New Delhi-based author, Geetanjali Shree has won the prestigious International Booker Prize 2022 for her Hindi book, Tomb of Sand.
She is the first from India as well as south Asia, to win the award, which is for translated works of fiction from around the world. Tomb of Sand was the first in Hindi language to even secure a nomination.
The award carries a prize money of £50,000(NZ$ 97,000 approx.) and will be split between Geetanjali Shree and the Vermont (US)-based translator, Daisy Rockwell, who translated the book to English.
This recognition was a “bolt from the blue” for Shree who was born in Mainpuri (in Uttar Pradesh- a northern state of India) in 1957 and currently lives in India’s capital, New Delhi.

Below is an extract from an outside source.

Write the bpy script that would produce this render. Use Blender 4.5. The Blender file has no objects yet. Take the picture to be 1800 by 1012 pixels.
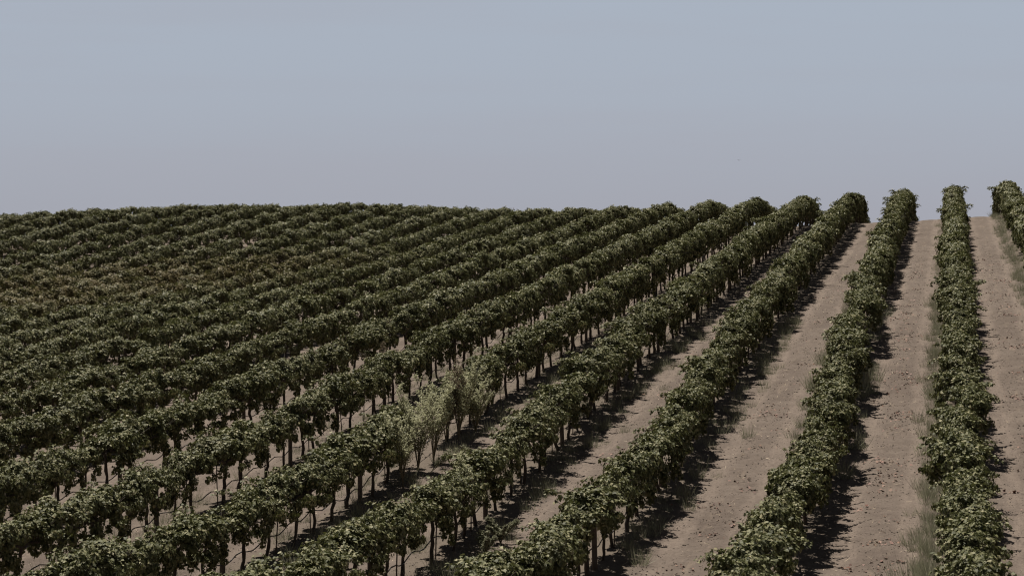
import bpy, math, random
import numpy as np
from mathutils import Vector, Matrix

random.seed(7)
RNG = np.random.default_rng(11)
S = bpy.context.scene
COL = S.collection

# ------------------------------------------------------------------ place
F = 4000.0 / 1800.0 * 36.0          # focal length in mm on a 36 mm sensor
YAW = math.radians(10.869)          # the camera looks left of the row direction (+Y)
CAM_Z = 5.2
PITCH = 3.05                        # row spacing, metres
ROW0 = 0.25                         # x of the straight row second from the right
VSP = 1.5                           # vine spacing along a row
# surveyed heights of the field, relative to the camera: x = -75..10 and y = 20..175, every 5 m
HEIGHTS = np.array([[-7.26,-7.21,-7.17,-7.12,-7.06,-7.00,-6.93,-6.83,-6.71,-6.56,-6.37,-6.14,-5.86,-5.53,-5.15,-4.71,-4.21,-3.65,-3.03,-2.34,-1.61,-0.83,-0.03,0.80,1.62,2.41,3.14,3.79,4.38,4.92,5.45,5.97],
[-7.04,-7.00,-6.95,-6.90,-6.84,-6.78,-6.69,-6.58,-6.45,-6.29,-6.08,-5.84,-5.56,-5.23,-4.85,-4.42,-3.94,-3.39,-2.80,-2.14,-1.43,-0.68,0.10,0.90,1.69,2.47,3.20,3.82,4.39,4.92,5.45,5.97],
[-6.83,-6.79,-6.74,-6.69,-6.63,-6.55,-6.46,-6.34,-6.19,-6.01,-5.80,-5.55,-5.26,-4.92,-4.55,-4.13,-3.66,-3.14,-2.56,-1.93,-1.25,-0.52,0.23,1.00,1.77,2.52,3.25,3.86,4.40,4.92,5.45,5.97],
[-6.62,-6.58,-6.53,-6.47,-6.41,-6.33,-6.23,-6.10,-5.94,-5.74,-5.51,-5.25,-4.95,-4.61,-4.24,-3.82,-3.37,-2.87,-2.33,-1.72,-1.06,-0.36,0.37,1.11,1.84,2.57,3.26,3.87,4.41,4.92,5.45,5.98],
[-6.41,-6.37,-6.32,-6.27,-6.20,-6.11,-6.00,-5.85,-5.68,-5.47,-5.22,-4.95,-4.64,-4.30,-3.92,-3.51,-3.07,-2.60,-2.08,-1.51,-0.87,-0.19,0.51,1.23,1.93,2.61,3.26,3.87,4.43,4.94,5.47,5.99],
[-6.20,-6.16,-6.12,-6.07,-6.00,-5.90,-5.77,-5.61,-5.42,-5.19,-4.93,-4.63,-4.32,-3.97,-3.59,-3.19,-2.76,-2.30,-1.82,-1.28,-0.67,-0.01,0.67,1.35,2.02,2.66,3.27,3.88,4.45,4.97,5.49,6.02],
[-6.00,-5.97,-5.93,-5.88,-5.80,-5.70,-5.56,-5.37,-5.16,-4.90,-4.62,-4.31,-3.98,-3.63,-3.25,-2.85,-2.43,-1.99,-1.53,-1.02,-0.44,0.19,0.83,1.49,2.13,2.73,3.31,3.91,4.47,5.00,5.53,6.06],
[-5.81,-5.78,-5.75,-5.70,-5.62,-5.50,-5.34,-5.14,-4.89,-4.61,-4.31,-3.98,-3.64,-3.27,-2.89,-2.50,-2.08,-1.65,-1.21,-0.73,-0.18,0.42,1.02,1.63,2.23,2.79,3.35,3.94,4.50,5.04,5.57,6.10],
[-5.63,-5.61,-5.59,-5.54,-5.46,-5.32,-5.13,-4.89,-4.62,-4.31,-3.98,-3.64,-3.28,-2.90,-2.52,-2.12,-1.71,-1.29,-0.86,-0.39,0.12,0.67,1.24,1.79,2.34,2.86,3.39,3.96,4.53,5.08,5.62,6.16],
[-5.47,-5.46,-5.44,-5.41,-5.32,-5.15,-4.92,-4.65,-4.34,-4.00,-3.65,-3.28,-2.90,-2.52,-2.13,-1.74,-1.33,-0.90,-0.47,-0.03,0.45,0.95,1.47,1.98,2.48,2.97,3.46,4.02,4.59,5.15,5.69,6.23],
[-5.34,-5.33,-5.32,-5.30,-5.20,-4.99,-4.71,-4.39,-4.05,-3.68,-3.30,-2.90,-2.51,-2.13,-1.74,-1.34,-0.93,-0.50,-0.07,0.35,0.79,1.26,1.73,2.21,2.67,3.13,3.60,4.14,4.70,5.25,5.78,6.31],
[-5.24,-5.24,-5.24,-5.23,-5.09,-4.83,-4.48,-4.12,-3.74,-3.34,-2.93,-2.52,-2.12,-1.73,-1.35,-0.94,-0.53,-0.10,0.33,0.73,1.15,1.59,2.04,2.48,2.93,3.38,3.83,4.33,4.86,5.38,5.90,6.41],
[-5.18,-5.17,-5.18,-5.16,-4.99,-4.67,-4.25,-3.83,-3.41,-2.98,-2.55,-2.13,-1.73,-1.35,-0.97,-0.55,-0.12,0.30,0.71,1.11,1.52,1.95,2.38,2.82,3.26,3.69,4.12,4.58,5.06,5.55,6.04,6.53],
[-5.16,-5.12,-5.11,-5.06,-4.85,-4.50,-4.04,-3.57,-3.09,-2.63,-2.19,-1.77,-1.36,-0.97,-0.56,-0.14,0.29,0.71,1.10,1.49,1.90,2.33,2.76,3.19,3.63,4.05,4.45,4.86,5.30,5.75,6.21,6.67],
[-5.15,-5.08,-5.01,-4.91,-4.69,-4.33,-3.86,-3.34,-2.82,-2.33,-1.87,-1.44,-1.01,-0.60,-0.17,0.27,0.69,1.10,1.48,1.87,2.29,2.72,3.15,3.59,4.03,4.42,4.78,5.16,5.56,5.97,6.40,6.83],
[-5.16,-5.06,-4.93,-4.78,-4.52,-4.16,-3.68,-3.13,-2.60,-2.06,-1.57,-1.11,-0.66,-0.22,0.23,0.67,1.08,1.48,1.87,2.26,2.68,3.11,3.54,3.97,4.40,4.77,5.12,5.47,5.83,6.21,6.60,7.00],
[-5.17,-5.03,-4.86,-4.65,-4.36,-3.97,-3.48,-2.93,-2.37,-1.81,-1.29,-0.79,-0.32,0.15,0.61,1.05,1.47,1.87,2.26,2.66,3.08,3.50,3.93,4.35,4.75,5.11,5.45,5.77,6.10,6.45,6.81,7.18],
[-5.18,-5.00,-4.79,-4.52,-4.19,-3.78,-3.28,-2.73,-2.14,-1.56,-1.01,-0.48,0.03,0.52,0.99,1.43,1.86,2.26,2.66,3.06,3.47,3.89,4.31,4.72,5.10,5.45,5.77,6.08,6.38,6.70,7.03,7.37]])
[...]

“I never dreamt of the Booker, I never thought I could… What a huge recognition. I’m amazed, delighted, honoured and humbled,” the overwhelmed 64-years-old Geetanjali Shree said while receiving the award at a ceremony held in London.
Geetanjali Shree is the author of three novels and several short story collections and her work has been translated into English, French, German, Serbian and Korean. Tomb of Sand is the first of her books to be published in the UK.

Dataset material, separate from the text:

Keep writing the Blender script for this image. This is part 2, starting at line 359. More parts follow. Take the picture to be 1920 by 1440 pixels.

The 725-page Tomb of Sand was one of five shortlisted titles out of a record number of 135 books submitted.
This ‘enormously engaging’ work of fiction was first published in Hindi in 2018 with the title ‘Ret Samadhi’.
Set in the shadow of the 1947 partition of India, Tomb of Sand follows the adventures of an 80-year-old woman, Ma who unexpectedly gains a new, and highly unconventional, lease of life following the death of her husband.

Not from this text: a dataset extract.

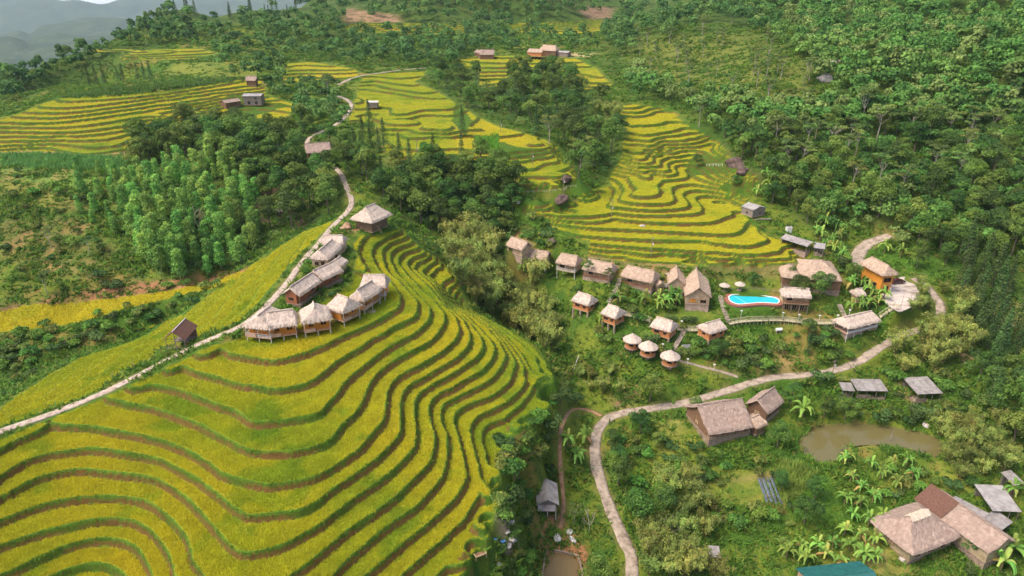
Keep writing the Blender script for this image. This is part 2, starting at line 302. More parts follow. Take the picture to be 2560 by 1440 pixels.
# ---------------------------------------------------------------- object helpers
def npmesh(name, verts, faces, m=None, col=None, smooth=False, parent=None):
    """verts (n,3), faces (k,3|4) numpy; col (n,3) per vertex"""
    me = bpy.data.meshes.new(name); verts = np.asarray(verts, np.float32); faces = np.asarray(faces, np.int32)
    me.vertices.add(len(verts)); me.vertices.foreach_set('co', verts.ravel())
    k = faces.shape[1]; me.loops.add(faces.size); me.loops.foreach_set('vertex_index', faces.ravel())
    me.polygons.add(len(faces)); me.polygons.foreach_set('loop_start', np.arange(0, faces.size, k, dtype=np.int32))
    me.polygons.foreach_set('loop_total', np.full(len(faces), k, np.int32))
    if smooth: me.polygons.foreach_set('use_smooth', np.ones(len(faces), bool))
    me.update(calc_edges=True)
    if col is not None:
        a = me.color_attributes.new('Col', 'FLOAT_COLOR', 'POINT'); c = np.ones((len(verts), 4), np.float32); c[:, :3] = col
        a.data.foreach_set('color', c.ravel())
    if m: me.materials.append(m)
    o = bpy.data.objects.new(name, me); COL.objects.link(o)
    if parent: o.parent = parent
    return o
def tag(o, label=None, cat=None, group=None, kind=None):
    if label: o['label'] = label
    if cat: o['category'] = cat
    if group: o['group'] = group
    if kind: o['kind'] = kind
    return o
def thing(name, label, cat, loc=(0, 0, 0), rz=0.0, group=None):
    o = bpy.data.objects.new(name, None); COL.objects.link(o); o.location = loc; o.rotation_euler = (0, 0, rz)
    return tag(o, label, cat, group)
# ---------------------------------------------------------------- land: masks traced on the photograph
PF = S2("-200,1185 0,1097 135,1046 262,992 342,956 430,915 505,872 590,850 610,838 640,800 700,782 750,775 820,750 880,710 893,640 882,612 900,590 960,583 1005,570 1030,600 1062,628 1092,640 1112,655 1143,682 1150,720 1165,768 1240,798 1300,834 1345,873 1378,915 1394,960 1384,1005 1340,1055 1290,1090 1257,1110 1250,1165 1252,1210 1244,1270 1225,1325 1200,1378 1160,1440 1100,1640 -200,1700")
PW = S2("832,552 760,577 640,655 560,705 462,785 330,832 200,895 100,950 0,1024 -150,1062 -150,1110 0,1066 100,1030 200,997 250,975 300,930 370,895 400,868 470,848 520,835 600,800 650,750 690,700 745,640 800,585 840,550")
PY = S2("-60,790 0,782 60,765 150,758 300,745 450,722 560,697 640,660 600,690 560,706 500,728 400,752 300,778 200,805 100,820 0,830 -60,835")
PR = S2("1290,507 1390,512 1440,505 1455,482 1530,465 1522,445 1535,425 1545,410 1555,380 1560,350 1575,335 1560,310 1530,270 1545,255 1600,262 1650,270 1690,285 1700,300 1730,320 1760,335 1795,350 1820,385 1830,405 1870,430 1890,440 1900,460 1880,490 1850,520 1880,560 1920,590 1990,610 2035,632 2020,646 1950,664 1800,664 1600,657 1470,638 1475,600 1385,585 1375,550 1300,530")
PM = S2("905,190 960,180 1065,175 1060,190 1035,205 1080,222 1110,238 1142,260 1165,272 1190,290 1250,318 1310,332 1360,348 1397,368 1402,385 1432,408 1446,440 1440,466 1350,478 1285,478 1262,440 1240,410 1200,402 1130,400 1000,398 965,385 960,350 940,305 885,305 868,312 880,280 890,240")
PL = S2("-90,376 0,379 150,379 220,389 330,376 345,362 405,327 490,305 560,300 640,303 700,300 765,268 700,250 665,240 655,204 600,200 400,232 148,245 100,262 60,278 20,292 0,300 -90,310")
PU = [(S2("290,147 345,124 500,122 545,133 480,147 300,151"), 106.0, 1.0), (S2("215,123 330,123 335,128 215,129"), 105.0, 1.4),
      (S2("706,160 780,154 890,174 897,190 850,199 710,204"), 101.6, 1.0), (S2("850,66 905,56 1160,60 1165,86 1000,84 880,80"), 115.0, 1.2),
      (S2("1272,58 1505,50 1505,78 1430,85 1290,80"), 114.0, 0.8), (S2("1150,150 1180,141 1300,139 1440,146 1490,170 1530,212 1460,224 1440,192 1380,168 1300,170 1280,182 1240,215 1200,220 1200,182 1140,170"), 98.0, 1.3)]
BARE = [S2("1738,380 1800,390 1850,402 1868,425 1800,432 1750,436 1722,440 1715,418"), S2("1850,448 1900,460 1882,492 1825,482 1795,468"), S2("1190,345 1290,362 1372,370 1360,400 1225,385"),
        S2("1285,455 1290,452 1380,495 1385,512 1290,506"), S2("1140,235 1180,300 1165,340 1130,300"), S2("1470,590 1385,570 1380,600"), S2("560,240 660,225 650,262 560,265"), S2("560,262 700,255 720,262 600,300")]
MRICE = [PY]
DIRT = [(S2("150,735 180,725 480,695 600,672 640,668 560,702 480,722 300,745 150,760 60,772"), (0.34, 0.17, 0.08), 1.0), (S2("0,770 60,760 60,785 0,790"), (0.3, 0.16, 0.08), .8),
        (S2("640,500 690,440 760,470 770,560 700,610 650,600"), (0.2, 0.13, 0.08), .8), (S2("0,376 150,380 220,391 335,376 345,380 220,402 120,394 0,388"), (0.42, 0.24, 0.12), 1.0),
        (S2("1475,640 1600,660 1800,668 1950,668 2020,650 2060,660 1950,690 1800,690 1600,685 1450,655"), (0.30, 0.20, 0.09), .75),
        (S2("1275,575 1320,585 1345,640 1300,620"), (0.38, 0.2, 0.11), 1.0), (S2("1318,660 1352,655 1352,690 1330,688"), (0.5, 0.22, 0.12), 1.0),
        (S2("1530,985 1590,960 1600,1000 1560,1025 1530,1010"), (0.24, 0.14, 0.09), .8), (S2("1415,900 1460,905 1450,950 1420,985 1405,960"), (0.32, 0.19, 0.1), .7),
        (S2("1335,1405 1350,1370 1400,1335 1455,1350 1470,1400 1465,1460 1440,1385 1360,1385 1340,1460 1310,1460"), (0.42, 0.19, 0.09), 1.0),
        (S2("1370,1300 1400,1260 1408,1300 1440,1345 1400,1375 1345,1390 1330,1440 1315,1440"), (0.44, 0.22, 0.11), .9),
        (S2("2235,955 2265,945 2290,985 2320,1000 2290,1003 2250,985"), (0.42, 0.27, 0.13), 1.0), (S2("1690,1100 1730,1060 1725,1050 1640,1040 1640,1070"), (0.3, 0.27, 0.08), .8),
        (S2("1640,1165 1750,1185 1830,1190 1950,1178 1940,1192 1800,1205 1640,1180"), (0.4, 0.24, 0.13), .8), (S2("1770,1270 1900,1300 1890,1330 1800,1300"), (0.34, 0.2, 0.11), .7),
        (S2("2170,1340 2260,1400 2290,1440 2180,1440 2100,1400"), (0.3, 0.22, 0.09), .8), (S2("2120,1390 2180,1370 2220,1400 2170,1410"), (0.5, 0.32, 0.2), .9),
        (S2("1235,1290 1275,1280 1300,1330 1290,1400 1270,1400 1260,1340"), (0.5, 0.36, 0.25), .7), (S2("1290,1190 1390,1130 1400,1110 1340,1150 1290,1230 1280,1300 1290,1310"), (0.33, 0.25, 0.09), .7),
        (S2("885,545 900,575 880,580 855,590 860,570"), (0.45, 0.2, 0.13), 1.0), (S2("865,828 900,822 905,845 875,855"), (0.32, 0.17, 0.09), 1.0),
        (S2("2400,880 2440,890 2440,910 2410,920"), (0.36, 0.24, 0.15), .9), (S2("60,520 230,560 300,640 240,700 100,690 0,640 0,560"), (0.30, 0.19, 0.08), .35),
        (S2("0,420 250,430 330,520 100,520 0,500"), (0.28, 0.23, 0.06), .4), (S2("1840,430 1870,405 1840,400"), (0.2, 0.13, 0.12), 1.0), (S2("1100,680 1080,640 1085,600"), (0.1, 0.1, 0.05), .5),
        (S2("1840,900 1950,870 2000,900 1980,930 1860,935"), (0.38, 0.27, 0.1), .5), (S2("860,20 1000,40 1000,60 860,55"), (0.36, 0.22, 0.13), .7), (S2("1430,10 1530,20 1530,45 1470,48"), (0.3, 0.18, 0.12), .7),
        (S2("2490,740 2600,780 2600,860 2500,830"), (0.3, 0.28, 0.08), .7), (S2("1400,130 1490,135 1480,142 1390,142"), (0.5, 0.38, 0.2), .8)]
LAWN = [S2('1640,1050 1730,1050 1770,1120 1700,1160 1640,1150'), S2('1690,1195 1900,1195 1930,1265 1700,1262'), S2('2200,1150 2330,1150 2460,1190 2430,1235 2300,1225 2200,1250'), S2('2040,1380 2160,1330 2290,1400 2260,1440 2030,1440'), S2('1640,1160 1830,1170 1960,1180 1950,1195 1640,1185'), S2('1960,690 2000,680 1990,730 1780,725 1790,690'), S2('430,160 650,150 640,195 400,190'), S2('1640,780 1800,770 1800,800 1650,815'), S2('1280,575 1340,600 1360,690 1290,640')]
WOODS = [S2("0,190 250,60 420,-40 2700,-60 2700,520 2450,600 2250,560 2060,600 1900,480 1830,420 1740,310 1690,260 1560,240 1500,170 1500,60 1250,60 1200,130 1130,180 800,150 600,60 420,110 200,210 0,260"),
         S2("1040,190 1160,280 1400,360 1470,460 1530,440 1560,330 1500,240 1400,180 1200,160"), S2("300,400 500,300 880,320 880,460 820,550 640,640 560,680 380,670 300,560"),
         S2("1000,560 900,400 1250,400 1300,600 1250,720 1450,850 1380,880 1180,760"), S2("2300,560 2700,560 2700,1300 2400,1150 2380,950 2300,850 2400,760"), S2("0,840 0,1000 120,920 70,850")]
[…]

She travels to Pakistan to the dismay of her family, to confront the unresolved trauma of her teenage experiences of the partition, and re-evaluates the ‘themes of trauma, motherhood and feminism.’
“Once you’ve got women and a border, a story can write itself. Even women on their own are enough. Women are stories in themselves, full of stirrings and whisperings that float on the wind, that bend with each blade of grass,” the author writes in the opening pages of the novel.
The book has “an exuberance and a life, a power and a passion, which the world could do with right now,” says Frank Wynee, Chair of the Judges for this year’s prize.
Wynee described the book as “enormously engaging’ and ‘extraordinarily funny and fun”.
The International Booker Prize – separate from the Booker Prize, is awarded every year for a book that is translated into English and published in the UK or Ireland.
In 1997, Indian author Arundhati Roy became the first Indian to win the Booker Prize for her novel, “The God of Small Things.”